Bildquelle: Bregenzer Festspiele / Karl Forster Viele Dutzend Tonsoldaten, wie sie China-Touristen und nciht nur die, aus dem berühmten Kaisergrab kennen, stehen teils im Wasser, teils hoch gestaffelt in der Bühnenmitte. Die Szenerie ist eindrucksvoll und geschickt beleuchtet und 7.000 Zuschauer pro Vorstellung erwarten ja vor allem spektakuläre, nicht unbedingt logische Bilder. Gemessen an anderen "Turandot"-Monumentalproduktionen leistet sich Marelli sogar verhältnismäßig viele Kammerspielmomente, in denen die Personen ganz ohne äußeres Brimborium nur durch ihr Spiel Konturen gewinnen. Dazu gehört eine Szene in der Bibliothek der drei chinesischen Hofschranzen Ping, Pang und Pong, die nicht nur unterwürfige Gelehrte sind, sondern nebenbei auch abgeschlagene Köpfe fachgerecht entsorgen.
Überraschend einfühlsam und unpathetisch fiel das Dirigat von Paolo Carignani aus. Zwar war seine Körpersprache ausladend, aber das Klangbild keineswegs auftrumpfend oder gar dröhnend. Ganz im Gegenteil: Es schien, dass Carignani die pompösen Stellen absichtlich fahl und gedämpft zu Gehör brachte.

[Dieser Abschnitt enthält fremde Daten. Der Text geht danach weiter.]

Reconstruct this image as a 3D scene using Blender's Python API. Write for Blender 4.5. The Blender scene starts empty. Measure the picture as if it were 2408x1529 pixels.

Bildquelle: Bregenzer Festspiele / Karl Forster Die Hauptrollen sind in Bregenz allesamt dreifach besetzt. Das Publikum bekommt also jeden Abend andere Sänger präsentiert - je nach Dienstplan. Tenor Michael Ryssov sang in der Premiere den Calaf, ohne dabei große Begeisterung auszulösen. Seine Arie "Nessun dorma" verklang ohne Beifall, was bei diesem längst bis zum Überdruss vermarkteten Ohrwurm schon bemerkenswert ist. Ebenfalls wenig mitreißend erwies sich Mlada Khudoley in der Titelrolle der Turandot. Womöglich waren beide durch die heftigen Regenschauer irritiert, die immer wieder niederprasselten. Insgesamt eine solide, bildgewaltige, aber nicht sonderlich anheimelnde Produktion auf der Bregenzer Seebühne. Da hat der Bodensee schon größere Gefühle ausgehalten.